I'm down to two systems again, with the NX300 and Pentax K-5 Classic. I can't say enough good things about the GM1, but having two mirrorless systems makes minimal sense. The GM1 has nearly everything the K-5 has in a far smaller package - but no Weather Resistance. The NX300 has great features the others don't have, like sweep panorama - plus I already own 24-300mme in stabilized lenses - plus a 18mme fisheye!
Owning two systems makes sense when neither one covers the full user needs. Adding a third system can add to that coverage but generally duplicates (or triplicates!) so many features. That's what the GM1 was doing to me, and I had to Make It Stop!

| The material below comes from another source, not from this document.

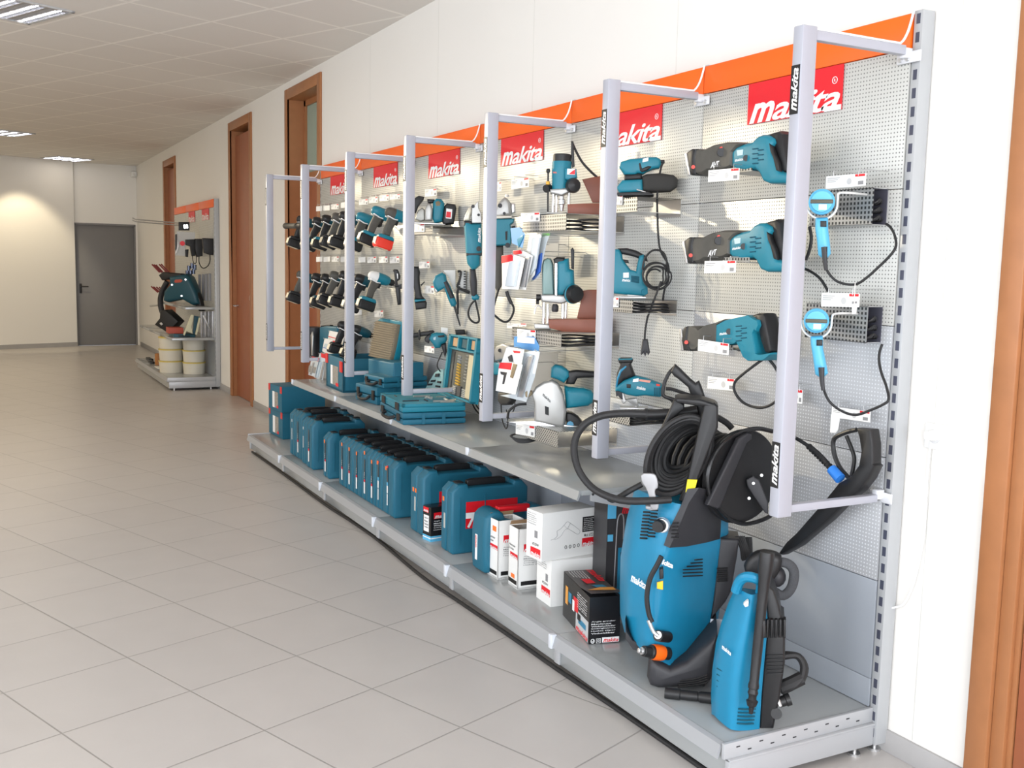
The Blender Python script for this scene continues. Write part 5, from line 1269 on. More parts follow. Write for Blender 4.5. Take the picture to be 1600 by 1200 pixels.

So how does this all work in my circumstance? Let me count the ways -
- Pentax for WR, familiar handling, silly-good battery life and excellent post-capture features
- Samsung for video with AF, sweep panorama, tilt+touch screen, focus peaking, compactness
- either system for excellent image quality, old-lens capability and stabilized images
Other features exist but those are the ones I seek and find truly useful. Wet weather is abundant west of the Cascade Range for much of the year so that's a clear need. Pentax is great at simple fixes like crop to 1:1, filter to pseudo-infrared or change nearly every exposure parameter, process raw in-cam, save as raw after the jpeg-only shot, shoot DNG format for near-universal software use.. many others. Samsung trims the overall size of the kit (though the 50-200 is pretty bulky), allows the touchscreen or zoom to set up a crop in play mode, and has some great little lenses like the 16/2.4 and 30/2 for bonus compactness and great image quality. The sensor is not quite up to the K-5 level to my eye, but something about its tonal range (even in monochrome!) sets it apart from other cameras I have used.
As of right now the Pentax kit is least filled out, especially in WR lenses.
15/2.8 fisheye, 50/1.7 and 100/2.8 all manual
18-250 superzoom, 50-200WR all auto
Samsung kit can use any of those with a proper adapter but includes its own native set.
16/2.4, 16-50pz OIS, 20-50, and 50-200 OIS
Some day a Pentax WR will cover the wide end, and the NX 30mm f/2 will return!